Il y a un texte de Péguy qui me bouleverse, l’un des plus beaux qu’il ait écrits, l’un des plus profonds, l’un des plus décisifs. Cela se trouve dans le Dialogue de l’histoire et de l’âme païenne. Il y est question de l’homme de 40 ans (c’est l’âge qu’avait alors Péguy), de son savoir, de son secret, qui est le plus universellement connu et caché des secrets, celui, explique Péguy, qui n’est jamais descendu, par-dessus les 37 ou 33 ans, jusqu’aux “hommes d’en dessous”. Quoi ? Que l’on n’est pas heureux. Sur tout le reste, l’homme de 40 ans est prêt à douter ou à discuter. Mais là-dessus, non. C’est “la seule croyance, écrit Péguy, la seule science à laquelle il tienne, dans laquelle il se sente et se sache engagé d’honneur”.

Tout dépend des individus, objectera-t-on, et de la définition que l’on donne du bonheur… J’en suis d’accord, j’en ai parlé bien souvent ailleurs, mais j’aime que Péguy lâche tout à trac le morceau, sans complaisance, comme il dit, sans connivence, sans bonté. Que le bonheur qu’on rêve n’est qu’un rêve. Que la félicité n’existe pas. Qu’on n’est que plus ou moins heureux, quand on l’est, et plutôt moins que plus. Mais cela d’autres l’ont dit, avec d’autres mots, dans toutes les langues.
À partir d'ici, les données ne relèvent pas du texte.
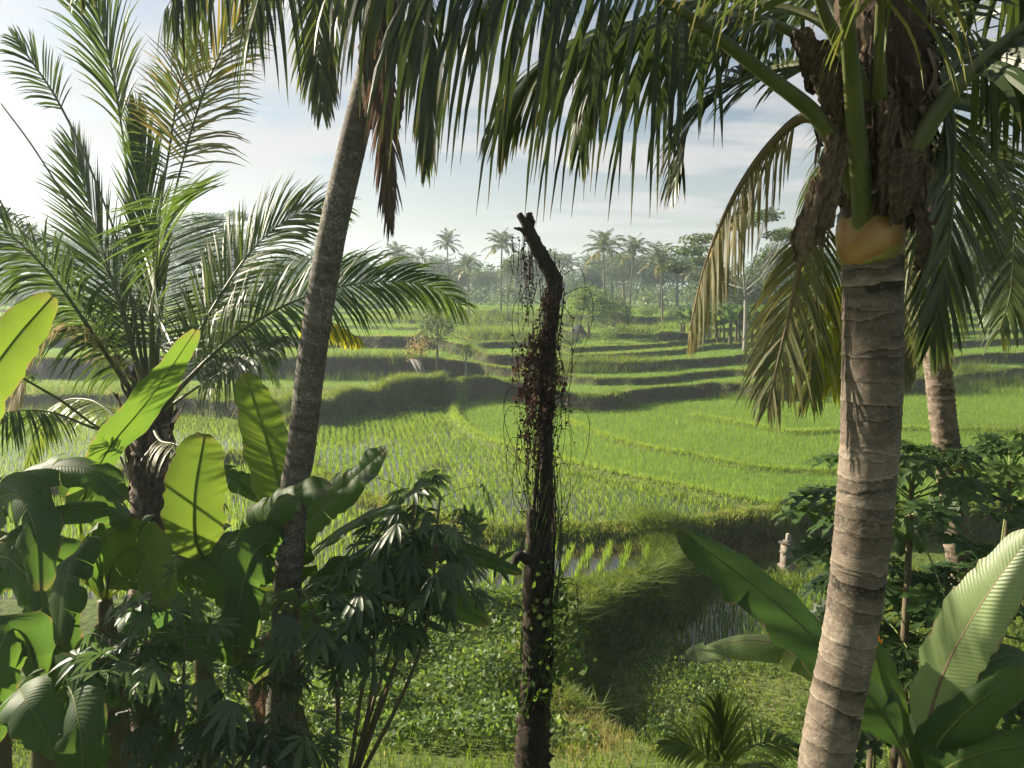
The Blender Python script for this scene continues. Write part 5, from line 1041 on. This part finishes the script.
place(T_light, 588, 72, h0=6.7, top=281, label='light green spreading tree just right of the dead stump', name='broadleaf_tree')
place(T_bushl, 604, 66, h0=2.7, top=325, label='light green bush in front of the spreading tree at the terrace edge', cat='bush', name='bush')
place(T_bush, 612, 74, h0=2.8, top=292, label='dark upright bush between the spreading tree and the palm trio', cat='bush', sx=.75, name='bush')
place(T_bush, 572, 62, h0=2.7, top=332, label='dark bush hugging the stump below the thatched hut', cat='bush', name='bush')
GB = 'bushes along the top terraces'
for i, (pr, px, Y, top) in enumerate([(T_bush, 462, 84, 306), (T_bushl, 478, 86, 309), (T_bush, 495, 84, 307), (T_bush, 512, 86, 308), (T_bushl, 530, 88, 306), (T_bush, 546, 84, 308), (T_bush, 430, 92, 302), (T_bushl, 405, 96, 300), (T_bush, 380, 98, 296), (T_bush, 350, 100, 294), (T_bushl, 640, 96, 305), (T_bushl, 650, 97, 303), (T_bush, 672, 92, 306), (T_bush, 685, 86, 312), (T_bush, 300, 100, 292), (T_bush, 250, 102, 290), (T_bushl, 205, 104, 288), (T_bush, 20, 104, 286), (T_bush, 90, 104, 290), (T_bush, 900, 95, 318), (T_bushl, 930, 96, 320), (T_bush, 965, 96, 316), (T_bushl, 1000, 92, 318), (T_bush, 830, 98, 312), (T_bush, 860, 98, 310)]):
    place(pr, px, Y, h0=2.7, top=top, label='low bush in the hedge line along the uppermost terraces', cat='bush', group=GB, name='bush')
GT = 'dark trees behind the banana clump'
for pr, px, Y, top, lab in [(T_round, 712, 84, 262, 'dark rounded tree behind the far banana clump, nearer the palm trio'), (T_tall, 770, 82, 236, 'dark tall tree behind the umbrella tree stem'), (T_round, 745, 80, 280, 'dark round tree directly behind the pale umbrella tree stem'), (T_tall, 810, 95, 240, 'dark tree glimpsed between the hanging fronds beside the big trunk')]:
    place(pr, px, Y, h0=8.6 if pr is T_round else 13, top=top, label=lab, group=GT, name='broadleaf_tree')
place(T_flat, 240, 128, h0=13.3, top=206, label='hazy umbrella topped tree on the left skyline', rz=2, name='umbrella_tree')
GH = 'hazy trees along the far wood edge'
for i in range(62):
    px = -60+i*18.5+random.uniform(-6, 6); Y = random.uniform(132, 175)
    pr = random.choice([T_round, T_tall, T_tall, T_round, PA, PB])
    top = random.uniform(247, 268) if 260 < px < 900 else random.uniform(216, 248)
    h0 = {id(T_round): 8.6, id(T_tall): 13}.get(id(pr)) or HP[id(pr)]
    pal_ = pr in (PA, PB)
    place(pr, px, Y, h0=h0, top=top, label='hazy palm in the far wood' if pal_ else 'hazy rounded tree in the far wood', cat='palm' if pal_ else 'tree', group='hazy palms in the far wood' if pal_ else GH, name='coconut_palm' if pal_ else 'broadleaf_tree', sx=1.15)
# the wood beyond that closes the valley
mb = MB(); rng = np.random.default_rng(99)
for i in range(240):
    px = rng.uniform(-350, 1400); Y = rng.uniform(180, 260); x = U(px)*Y; z = float(height(np.array([x]), np.array([Y]))[0]); r = rng.uniform(3, 6); h = rng.uniform(4.5, 10.5)
    crown_leaves(mb, [((x, Y, z+h-r*.6), (r, r, r*.8)), ((x+rng.normal(0, 2), Y+rng.normal(0, 2), z+h*.45), (r*1.1, r, r*.9))], 260, .9, rng.uniform(.15, .45), shell=.6)
for i in range(420):
    px = rng.uniform(-300, 1350); Y = rng.uniform(124, 190); x = U(px)*Y; z = float(height(np.array([x]), np.array([Y]))[0]); r = rng.uniform(1.5, 3.2)
    crown_leaves(mb, [((x, Y, z+r*.6), (r*1.3, r, r))], 170, .6, rng.uniform(.3, .7), shell=.6)
tag(mb.build('far_wood', M['tree']), 'continuous hazy wood closing off the valley', 'wood', kind='stuff')
# far banana clump
def far_banana_proto(seed):
    global rng
    rng = np.random.default_rng(seed); root = empty('banana_plant', (0, 0, 0)); s, l = MB(), MB()
    tube(s, [(0, 0, -.1), (.03, 0, 1.0), (.05, 0, 1.9)], [.16, .12, .08], 8, 8, .5)
    for i in range(8):
        a = i*2.4+rng.uniform(-.3, .3); el = rng.uniform(.5, 1.35); o = np.array([math.cos(a), math.sin(a), 0]); d = o*math.cos(el)+np.array([0, 0, math.sin(el)]); b = np.array([.05, 0, 1.85])
        banana_leaf(l, None, [b, b+d*.8, b+d*1.5+[0, 0, -.1], b+d*1.9+o*.2+[0, 0, -.5]], .62, -o*.3+np.array([0, 0, 1.0]), tears=3, tint=rng.uniform(.3, 1), K=14, m=3, hang=.4)
    s.build('pseudostem', M['pseudostem'], root); l.build('crown', M['banana'], root); return root
BA, BB = far_banana_proto(41), far_banana_proto(42)
for i in range(38):
    px = 678+i*3.0+random.uniform(-3, 3); Y = 66.5+random.uniform(0, 6)
    place(BA if i % 2 else BB, px, Y, h0=3.2, top=random.uniform(304, 321), label='banana plant in the dense clump at the foot of the umbrella tree', cat='banana plant', group='banana plants at the foot of the umbrella tree', name='banana_plant')

# ------------------------------------------------------------------ haze
def haze():
    m, nt, N, L = newmat('haze')
    v = N.new('ShaderNodeVolumePrincipled'); v.inputs['Color'].default_value = (.74, .87, 1.0, 1); v.inputs['Density'].default_value = HAZE; v.inputs['Anisotropy'].default_value = .45
    o = N.new('ShaderNodeOutputMaterial'); L.new(v.outputs[0], o.inputs['Volume'])
    x, y0, y1, z0, z1 = 24000, -100, 3700, -3.0, 34.0
    V = [(-x, y0, z0), (x, y0, z0), (x, y1, z0), (-x, y1, z0), (-x, y0, z1), (x, y0, z1), (x, y1, z1), (-x, y1, z1)]
    mb = MB(); mb.add(V, [[0, 3, 2, 1], [4, 5, 6, 7], [0, 1, 5, 4], [1, 2, 6, 5], [2, 3, 7, 6], [3, 0, 4, 7]])
    return tag(mb.build('haze', m, smooth=False), 'thin morning haze lying over the valley', 'haze', kind='stuff')
HAZE = .0010
haze()

# ------------------------------------------------------------------ sky, sun, camera
AZ, EL = R(-64), R(25)     # the sun stands to the left of the view, ahead of the camera
sc = bpy.context.scene
w = bpy.data.worlds.new('World'); sc.world = w; w.use_nodes = True
nt = w.node_tree; N, L = nt.nodes, nt.links; N.clear()
sky = N.new('ShaderNodeTexSky'); sky.sky_type = 'NISHITA'; sky.sun_disc = False; sky.sun_elevation = EL; sky.sun_rotation = AZ
sky.air_density = 1.0; sky.dust_density = 1.5; sky.ozone_density = 1.0
tc = N.new('ShaderNodeTexCoord'); sx = N.new('ShaderNodeSeparateXYZ'); L.new(tc.outputs['Generated'], sx.inputs[0])
mz = N.new('ShaderNodeMath'); mz.operation = 'ADD'; mz.inputs[1].default_value = .12; L.new(sx.outputs['Z'], mz.inputs[0])
dv = [N.new('ShaderNodeMath') for _ in range(2)]
for d_, k in zip(dv, ('X', 'Y')): d_.operation = 'DIVIDE'; L.new(sx.outputs[k], d_.inputs[0]); L.new(mz.outputs[0], d_.inputs[1])
cb = N.new('ShaderNodeCombineXYZ'); L.new(dv[0].outputs[0], cb.inputs[0]); L.new(dv[1].outputs[0], cb.inputs[1])
mp = N.new('ShaderNodeMapping'); mp.inputs['Scale'].default_value = (.55, 1.0, 1); mp.inputs['Rotation'].default_value = (0, 0, .25); L.new(cb.outputs[0], mp.inputs[0])
n1 = N.new('ShaderNodeTexNoise'); n1.inputs['Scale'].default_value = 1.15; n1.inputs['Detail'].default_value = 9; n1.inputs['Roughness'].default_value = .58; n1.inputs['Distortion'].default_value = .4
L.new(mp.outputs[0], n1.inputs['Vector'])
cl = N.new('ShaderNodeMapRange'); cl.inputs[1].default_value = .41; cl.inputs[2].default_value = .60; cl.interpolation_type = 'SMOOTHSTEP'; L.new(n1.outputs['Fac'], cl.inputs[0])
low = N.new('ShaderNodeMapRange'); low.inputs[1].default_value = .62; low.inputs[2].default_value = .18; low.inputs[3].default_value = .50; low.inputs[4].default_value = .95; L.new(sx.outputs['Z'], low.inputs[0])
cm = N.new('ShaderNodeMath'); cm.operation = 'MULTIPLY'; L.new(cl.outputs[0], cm.inputs[0]); L.new(low.outputs[0], cm.inputs[1])
hz_ = N.new('ShaderNodeMapRange'); hz_.inputs[1].default_value = .22; hz_.inputs[2].default_value = .0; hz_.inputs[3].default_value = .04; hz_.inputs[4].default_value = .75; L.new(sx.outputs['Z'], hz_.inputs[0])
mxm = N.new('ShaderNodeMath'); mxm.operation = 'MAXIMUM'; L.new(cm.outputs[0], mxm.inputs[0]); L.new(hz_.outputs[0], mxm.inputs[1])
mx = N.new('ShaderNodeMix'); mx.data_type = 'RGBA'; L.new(mxm.outputs[0], mx.inputs[0]); L.new(sky.outputs[0], mx.inputs[6]); mx.inputs[7].default_value = (6.5, 6.35, 6.35, 1)
bg = N.new('ShaderNodeBackground'); bg.inputs['Strength'].default_value = .038; L.new(mx.outputs[2], bg.inputs[0])
ow = N.new('ShaderNodeOutputWorld'); L.new(bg.outputs[0], ow.inputs[0])
sl = bpy.data.lights.new('sun', 'SUN'); sl.energy = 5.0; sl.angle = R(.6); sl.color = (1.0, .89, .70)
so = bpy.data.objects.new('sun', sl); C.objects.link(so)
from mathutils import Vector
sdir = Vector((math.sin(AZ)*math.cos(EL), math.cos(AZ)*math.cos(EL), math.sin(EL)))
so.rotation_euler = (-sdir).to_track_quat('-Z', 'Y').to_euler(); so.location = (-40, 20, 40)
cam = bpy.data.cameras.new('camera'); cam.sensor_fit = 'HORIZONTAL'; cam.sensor_width = 36; cam.lens = 36*FPX/1024; cam.clip_start = .05; cam.clip_end = 60000
co = bpy.data.objects.new('camera', cam); C.objects.link(co); co.location = (0, 0, CAMZ); co.rotation_euler = (math.pi/2-PITCH, 0, 0); sc.camera = co
vs = sc.view_settings; vs.view_transform = 'Standard'; vs.look = 'None'; vs.gamma = 1; vs.exposure = 1.55; vs.use_curve_mapping = False
sc.render.engine = 'CYCLES'; cy = sc.cycles
cy.use_denoising = True; cy.max_bounces = 6; cy.diffuse_bounces = 3; cy.glossy_bounces = 2; cy.transmission_bounces = 4; cy.volume_bounces = 1; cy.transparent_max_bounces = 4
cy.use_adaptive_sampling = True; cy.adaptive_threshold = .02; cy.sample_clamp_indirect = 6
cy.caustics_reflective = False; cy.caustics_refractive = False
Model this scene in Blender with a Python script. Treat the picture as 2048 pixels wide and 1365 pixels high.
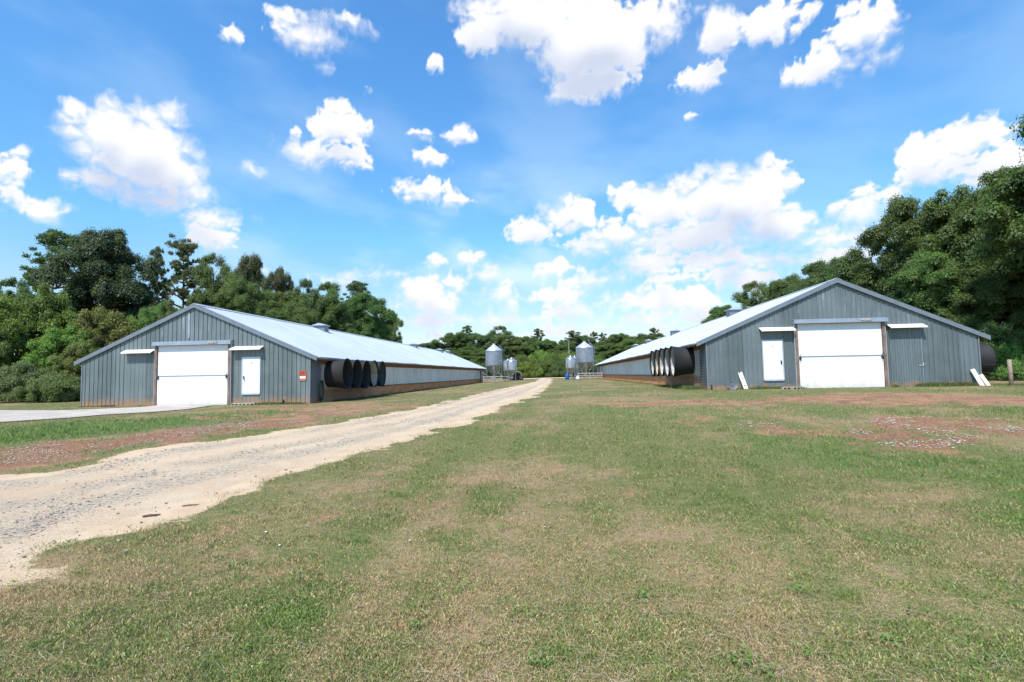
import bpy, math, random
import numpy as np
from mathutils import Vector, Matrix, Euler
random.seed(7); rng = np.random.default_rng(7)
S = bpy.context.scene
for o in list(bpy.data.objects): bpy.data.objects.remove(o)
PI = math.pi; R = math.radians

# ---------------------------------------------------------------- camera
F_PX, PITCH, ROLL, CAM_H = 1063.0, 0.063, 0.018, 1.6
cd = bpy.data.cameras.new('camera'); cam = bpy.data.objects.new('camera', cd)
S.collection.objects.link(cam); S.camera = cam
cd.sensor_width = 36; cd.lens = F_PX/2048*36; cd.clip_start = .1; cd.clip_end = 9000
f_ = Vector((0, math.cos(PITCH), math.sin(PITCH))); u0 = Vector((0, -math.sin(PITCH), math.cos(PITCH))); x0 = Vector((1, 0, 0))
xr = x0*math.cos(ROLL)-u0*math.sin(ROLL); ur = x0*math.sin(ROLL)+u0*math.cos(ROLL)
cam.matrix_world = Matrix(((xr.x, ur.x, -f_.x, 0), (xr.y, ur.y, -f_.y, 0), (xr.z, ur.z, -f_.z, CAM_H), (0, 0, 0, 1)))
S.render.resolution_x = 1024; S.render.resolution_y = 682
def ray(a, b): return f_ + xr*((a-1024)/F_PX) - ur*((b-682.5)/F_PX)

# ---------------------------------------------------------------- light
SUN_EL, SUN_AZ = R(56), R(24)          # sun behind the camera, to the left
sd = Vector((-math.sin(SUN_AZ)*math.cos(SUN_EL), -math.cos(SUN_AZ)*math.cos(SUN_EL), math.sin(SUN_EL)))
sl = bpy.data.lights.new('sun', 'SUN'); sl.energy = 5.0; sl.angle = R(.53); sl.color = (1, .96, .9)
so = bpy.data.objects.new('sun', sl); S.collection.objects.link(so)
so.rotation_euler = sd.to_track_quat('Z', 'Y').to_euler()
S.view_settings.view_transform = 'Standard'; S.view_settings.look = 'None'
S.view_settings.exposure = .33; S.view_settings.gamma = 1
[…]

Simplement il y a ceci, que Péguy ajoute : “Or voyez l’inconséquence. Le même homme. Cet homme a naturellement un fils de 14 ans (c’était l’âge alors du fils de Péguy). Or il n’a qu’une pensée. C’est que son fils soit heureux. Il ne se dit pas que ce serait la première fois ; que ça se verrait. Il ne se dit rien du tout, ce qui est la marque de la pensée la plus profonde. Cet homme est ou n’est pas un intellectuel. Il est ou il n’est pas philosophe. Il est ou il n’est pas blasé (blasé de peine, c’est la pire débauche). Il a une pensée de bête. Ce sont les meilleures. Ce sont les seules. Il n’a qu’une pensée. Et c’est une pensée de bête. Il veut que son fils soit heureux. Il ne pense qu’à ceci, que son fils soit heureux.”